··· DATASET CONTENT

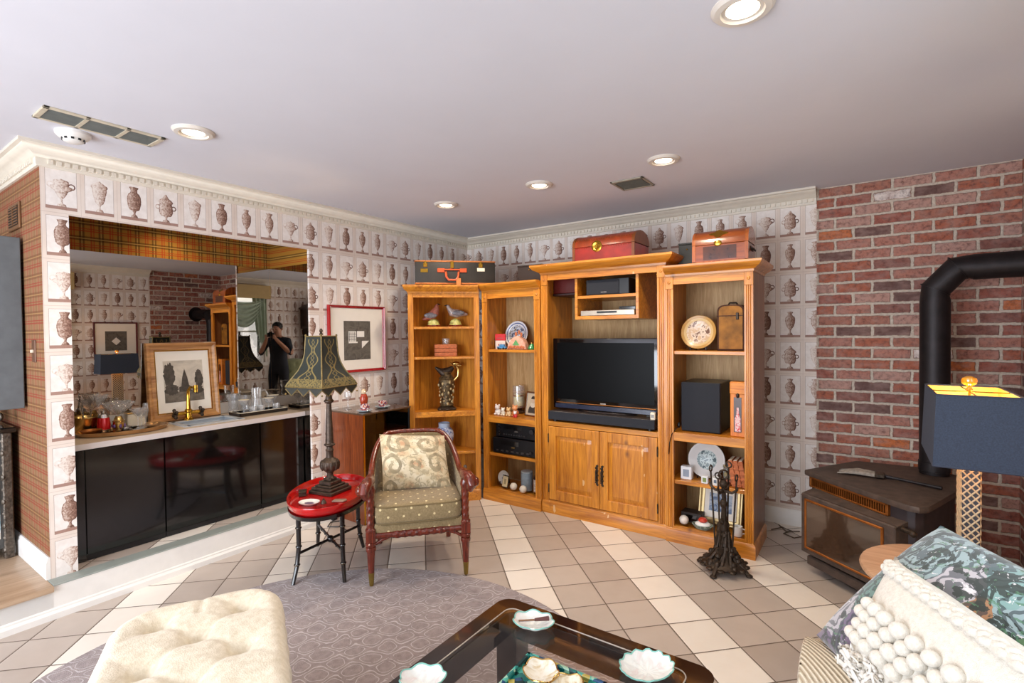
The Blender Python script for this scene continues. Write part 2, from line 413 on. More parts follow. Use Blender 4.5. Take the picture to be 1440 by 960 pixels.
def brick_mat(name, ax, a0):
    k = NT(name); a, z = axes(k, ax)
    wx = k.m('MULTIPLY', k.m('SUBTRACT', k.noise(k.coord(), 24, 4, .65), .5), .022)
    v = k.comb(k.m('ADD', k.m('SUBTRACT', a, a0), wx), k.m('ADD', k.m('SUBTRACT', z, 2.44), k.m('MULTIPLY', wx, .8)), 0)
    n = k.n.new('ShaderNodeTexBrick'); k._in(n.inputs['Vector'], v)
    n.inputs['Color1'].default_value = (0, 0, 0, 1); n.inputs['Color2'].default_value = (1, 1, 1, 1); n.inputs['Mortar'].default_value = (.5, .5, .5, 1)
    n.inputs['Scale'].default_value = 1; n.inputs['Mortar Size'].default_value = .0108; n.inputs['Mortar Smooth'].default_value = .45
    n.inputs['Bias'].default_value = 0; n.inputs['Brick Width'].default_value = .2125; n.inputs['Row Height'].default_value = .0752
    n.offset = .5
    base = k.ramp(n.outputs[0], [(.0, lin('#6e544e')), (.08, lin('#a66e5c')), (.20, lin('#8a5c52')), (.34, lin('#b07868')), (.48, lin('#9c5e50')), (.62, lin('#b88e80')), (.77, lin('#a8644e')), (.93, lin('#c06e42')), (.98, lin('#e0d4cc'))], 'CONSTANT')
    mot = k.noise(k.coord(), 38, 5, .7); big = k.noise(k.mapv(k.coord(), (9, 9, 16)), 1.5, 3)
    c = k.mix(k.m('MULTIPLY', k.m('SUBTRACT', mot, .46, clamp=True), 4.0, clamp=True), base, lin('#5c3c38'))
    c = k.mix(k.m('MULTIPLY', k.m('SUBTRACT', big, .42, clamp=True), 1.6, clamp=True), c, lin('#b09086'))
    mort = k.ramp(k.noise(k.coord(), 60, 3), [(.3, lin('#b4a494')), (.7, lin('#d2c4b4'))])
    c = k.mix(n.outputs[1], c, mort)
    k.bump(k.m('ADD', k.m('MULTIPLY', k.m('SUBTRACT', 1, n.outputs[1]), .7), k.m('MULTIPLY', mot, .4)), .8, .012)
    return k.fin(c, .85, 0, .2)
brick_back = brick_mat('brick_back', 'X', 3.24)
brick_right = brick_mat('brick_right', 'Y', -2.05)

def tile_mat():
    k = NT('floor_tiles'); o = k.sep(k.coord()); ts = .2339; T = (1.7336, -1.7648); q = sqrt(.5)
    dx = k.m('SUBTRACT', o[0], T[0]); dy = k.m('SUBTRACT', o[1], T[1])
    j = k.m('DIVIDE', k.m('ADD', k.m('MULTIPLY', dx, q), k.m('MULTIPLY', dy, q)), ts)
    i = k.m('DIVIDE', k.m('SUBTRACT', k.m('MULTIPLY', dx, q), k.m('MULTIPLY', dy, q)), ts)
    fj, fi = k.m('FLOOR', j), k.m('FLOOR', i)
    white = k.m('COMPARE', k.m('MODULO', k.m('ADD', fj, 300), 3), 0, .3)
    wn = k.n.new('ShaderNodeTexWhiteNoise'); wn.noise_dimensions = '2D'; k._in(wn.inputs['Vector'], k.comb(fj, fi, 0))
    mot = k.noise(k.coord(), 9, 4)
    f = k.m('ADD', k.m('MULTIPLY', wn.outputs[0], .5), k.m('MULTIPLY', mot, .5))
    grey = k.ramp(f, [(.25, lin('#b0a297')), (.75, lin('#c2b5aa'))]); wh = k.ramp(f, [(.25, lin('#e4dace')), (.75, lin('#efe7dc'))])
    c = k.mix(white, grey, wh)
    ej = k.m('MINIMUM', k.m('FRACT', j), k.m('SUBTRACT', 1, k.m('FRACT', j))); ei = k.m('MINIMUM', k.m('FRACT', i), k.m('SUBTRACT', 1, k.m('FRACT', i)))
    e = k.m('MINIMUM', ej, ei); g = k.m('LESS_THAN', e, .014)
    c = k.mix(g, c, lin('#6a5c50'))
    k.bump(k.m('MULTIPLY', e, 30, clamp=True), .4, .004)
    return k.fin(c, k.m('ADD', .30, k.m('MULTIPLY', g, .5)), 0, .5)
tiles = tile_mat()

def plaid_mat(name, ax, base='#8c6a4c', second='#6a442c', red='#8a3228', light='#b48e5e'):
    k = NT(name); o = k.sep(k.coord())
    a = {'X': o[0], 'Y': o[1]}[ax[0]]; b = {'Z': o[2], 'X': o[0]}[ax[1]]
    def stripes(v):
        t = k.m('FRACT', k.m('DIVIDE', v, .10))
        r = k.m('MAXIMUM', k.m('LESS_THAN', k.m('ABSOLUTE', k.m('SUBTRACT', t, .2)), .04), k.m('LESS_THAN', k.m('ABSOLUTE', k.m('SUBTRACT', t, .34)), .03))
        d = k.m('LESS_THAN', k.m('ABSOLUTE', k.m('SUBTRACT', t, .72)), .14)
        l = k.m('LESS_THAN', k.m('ABSOLUTE', k.m('SUBTRACT', t, .72)), .03)
        return r, d, l
    c = lin(base)
    for v in (a, b):
        r, d, l = stripes(v)
        c = k.mix(k.m('MULTIPLY', d, .62), c, lin(second)); c = k.mix(k.m('MULTIPLY', r, .7), c, lin(red)); c = k.mix(k.m('MULTIPLY', l, .5), c, lin(light))
    return k.fin(c, .8, 0, .2)
plaid_wall = plaid_mat('plaid_wallpaper', 'XZ')
plaid_back = plaid_mat('plaid_alcove_paper', 'YZ', '#a8762c', '#3c2814', '#a83a18', '#dcb05c')
plaid_soffit = plaid_mat('plaid_soffit_paper', 'YX', '#b88434', '#3c2814', '#a83a18', '#e0b45c')

def rug_mat():
    k = NT('rug_pile'); o = k.sep(k.coord())
    n1 = k.m('MULTIPLY', k.m('SUBTRACT', k.noise(k.coord(), 7, 2), .5), 3.4); n2 = k.m('MULTIPLY', k.m('SUBTRACT', k.noise(k.mapv(k.coord(), loc=(5, 3, 0)), 7, 2), .5), 3.4)
    a = k.m('ADD', k.m('MULTIPLY', k.m('ADD', o[0], o[1]), 31), n1); b = k.m('ADD', k.m('MULTIPLY', k.m('SUBTRACT', o[0], o[1]), 31), n2)
    s = k.m('ADD', k.m('COSINE', a), k.m('MULTIPLY', k.m('COSINE', b), 1.25))
    l = k.m('LESS_THAN', k.m('ABSOLUTE', s), .13)
    l = k.m('MAXIMUM', l, k.m('LESS_THAN', k.m('ABSOLUTE', k.m('SUBTRACT', k.m('ABSOLUTE', s), .95)), .08))
    br = k.noise(k.coord(), 18, 3)
    l = k.m('MULTIPLY', l, k.m('GREATER_THAN', br, .38))
    base = k.ramp(k.noise(k.coord(), 40, 4), [(.3, lin('#867876')), (.7, lin('#9e908e'))])
    c = k.mix(k.m('MULTIPLY', l, .72), base, lin('#c8c0c2'))
    k.bump(k.m('ADD', k.m('MULTIPLY', l, .6), k.noise(k.coord(), 300, 2)), .5, .006)
    return k.fin(c, .95, 0, .1, 0, .3)
rug_m = rug_mat()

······

■ WHAT YOU WILL DO ■
Give all the lines above again, character for character, without pictures.

■ THE RESPONSE ■
The Blender Python script for this scene continues. Write part 2, from line 413 on. More parts follow. Use Blender 4.5. Take the picture to be 1440 by 960 pixels.
def brick_mat(name, ax, a0):
    k = NT(name); a, z = axes(k, ax)
    wx = k.m('MULTIPLY', k.m('SUBTRACT', k.noise(k.coord(), 24, 4, .65), .5), .022)
    v = k.comb(k.m('ADD', k.m('SUBTRACT', a, a0), wx), k.m('ADD', k.m('SUBTRACT', z, 2.44), k.m('MULTIPLY', wx, .8)), 0)
    n = k.n.new('ShaderNodeTexBrick'); k._in(n.inputs['Vector'], v)
    n.inputs['Color1'].default_value = (0, 0, 0, 1); n.inputs['Color2'].default_value = (1, 1, 1, 1); n.inputs['Mortar'].default_value = (.5, .5, .5, 1)
    n.inputs['Scale'].default_value = 1; n.inputs['Mortar Size'].default_value = .0108; n.inputs['Mortar Smooth'].default_value = .45
    n.inputs['Bias'].default_value = 0; n.inputs['Brick Width'].default_value = .2125; n.inputs['Row Height'].default_value = .0752
    n.offset = .5
    base = k.ramp(n.outputs[0], [(.0, lin('#6e544e')), (.08, lin('#a66e5c')), (.20, lin('#8a5c52')), (.34, lin('#b07868')), (.48, lin('#9c5e50')), (.62, lin('#b88e80')), (.77, lin('#a8644e')), (.93, lin('#c06e42')), (.98, lin('#e0d4cc'))], 'CONSTANT')
    mot = k.noise(k.coord(), 38, 5, .7); big = k.noise(k.mapv(k.coord(), (9, 9, 16)), 1.5, 3)
    c = k.mix(k.m('MULTIPLY', k.m('SUBTRACT', mot, .46, clamp=True), 4.0, clamp=True), base, lin('#5c3c38'))
    c = k.mix(k.m('MULTIPLY', k.m('SUBTRACT', big, .42, clamp=True), 1.6, clamp=True), c, lin('#b09086'))
    mort = k.ramp(k.noise(k.coord(), 60, 3), [(.3, lin('#b4a494')), (.7, lin('#d2c4b4'))])
    c = k.mix(n.outputs[1], c, mort)
    k.bump(k.m('ADD', k.m('MULTIPLY', k.m('SUBTRACT', 1, n.outputs[1]), .7), k.m('MULTIPLY', mot, .4)), .8, .012)
    return k.fin(c, .85, 0, .2)
brick_back = brick_mat('brick_back', 'X', 3.24)
brick_right = brick_mat('brick_right', 'Y', -2.05)

def tile_mat():
    k = NT('floor_tiles'); o = k.sep(k.coord()); ts = .2339; T = (1.7336, -1.7648); q = sqrt(.5)
    dx = k.m('SUBTRACT', o[0], T[0]); dy = k.m('SUBTRACT', o[1], T[1])
    j = k.m('DIVIDE', k.m('ADD', k.m('MULTIPLY', dx, q), k.m('MULTIPLY', dy, q)), ts)
    i = k.m('DIVIDE', k.m('SUBTRACT', k.m('MULTIPLY', dx, q), k.m('MULTIPLY', dy, q)), ts)
    fj, fi = k.m('FLOOR', j), k.m('FLOOR', i)
    white = k.m('COMPARE', k.m('MODULO', k.m('ADD', fj, 300), 3), 0, .3)
    wn = k.n.new('ShaderNodeTexWhiteNoise'); wn.noise_dimensions = '2D'; k._in(wn.inputs['Vector'], k.comb(fj, fi, 0))
    mot = k.noise(k.coord(), 9, 4)
    f = k.m('ADD', k.m('MULTIPLY', wn.outputs[0], .5), k.m('MULTIPLY', mot, .5))
    grey = k.ramp(f, [(.25, lin('#b0a297')), (.75, lin('#c2b5aa'))]); wh = k.ramp(f, [(.25, lin('#e4dace')), (.75, lin('#efe7dc'))])
    c = k.mix(white, grey, wh)
    ej = k.m('MINIMUM', k.m('FRACT', j), k.m('SUBTRACT', 1, k.m('FRACT', j))); ei = k.m('MINIMUM', k.m('FRACT', i), k.m('SUBTRACT', 1, k.m('FRACT', i)))
    e = k.m('MINIMUM', ej, ei); g = k.m('LESS_THAN', e, .014)
    c = k.mix(g, c, lin('#6a5c50'))
    k.bump(k.m('MULTIPLY', e, 30, clamp=True), .4, .004)
    return k.fin(c, k.m('ADD', .30, k.m('MULTIPLY', g, .5)), 0, .5)
tiles = tile_mat()

def plaid_mat(name, ax, base='#8c6a4c', second='#6a442c', red='#8a3228', light='#b48e5e'):
    k = NT(name); o = k.sep(k.coord())
    a = {'X': o[0], 'Y': o[1]}[ax[0]]; b = {'Z': o[2], 'X': o[0]}[ax[1]]
    def stripes(v):
        t = k.m('FRACT', k.m('DIVIDE', v, .10))
        r = k.m('MAXIMUM', k.m('LESS_THAN', k.m('ABSOLUTE', k.m('SUBTRACT', t, .2)), .04), k.m('LESS_THAN', k.m('ABSOLUTE', k.m('SUBTRACT', t, .34)), .03))
        d = k.m('LESS_THAN', k.m('ABSOLUTE', k.m('SUBTRACT', t, .72)), .14)
        l = k.m('LESS_THAN', k.m('ABSOLUTE', k.m('SUBTRACT', t, .72)), .03)
        return r, d, l
    c = lin(base)
    for v in (a, b):
        r, d, l = stripes(v)
        c = k.mix(k.m('MULTIPLY', d, .62), c, lin(second)); c = k.mix(k.m('MULTIPLY', r, .7), c, lin(red)); c = k.mix(k.m('MULTIPLY', l, .5), c, lin(light))
    return k.fin(c, .8, 0, .2)
plaid_wall = plaid_mat('plaid_wallpaper', 'XZ')
plaid_back = plaid_mat('plaid_alcove_paper', 'YZ', '#a8762c', '#3c2814', '#a83a18', '#dcb05c')
plaid_soffit = plaid_mat('plaid_soffit_paper', 'YX', '#b88434', '#3c2814', '#a83a18', '#e0b45c')

def rug_mat():
    k = NT('rug_pile'); o = k.sep(k.coord())
    n1 = k.m('MULTIPLY', k.m('SUBTRACT', k.noise(k.coord(), 7, 2), .5), 3.4); n2 = k.m('MULTIPLY', k.m('SUBTRACT', k.noise(k.mapv(k.coord(), loc=(5, 3, 0)), 7, 2), .5), 3.4)
    a = k.m('ADD', k.m('MULTIPLY', k.m('ADD', o[0], o[1]), 31), n1); b = k.m('ADD', k.m('MULTIPLY', k.m('SUBTRACT', o[0], o[1]), 31), n2)
    s = k.m('ADD', k.m('COSINE', a), k.m('MULTIPLY', k.m('COSINE', b), 1.25))
    l = k.m('LESS_THAN', k.m('ABSOLUTE', s), .13)
    l = k.m('MAXIMUM', l, k.m('LESS_THAN', k.m('ABSOLUTE', k.m('SUBTRACT', k.m('ABSOLUTE', s), .95)), .08))
    br = k.noise(k.coord(), 18, 3)
    l = k.m('MULTIPLY', l, k.m('GREATER_THAN', br, .38))
    base = k.ramp(k.noise(k.coord(), 40, 4), [(.3, lin('#867876')), (.7, lin('#9e908e'))])
    c = k.mix(k.m('MULTIPLY', l, .72), base, lin('#c8c0c2'))
    k.bump(k.m('ADD', k.m('MULTIPLY', l, .6), k.noise(k.coord(), 300, 2)), .5, .006)
    return k.fin(c, .95, 0, .1, 0, .3)
rug_m = rug_mat()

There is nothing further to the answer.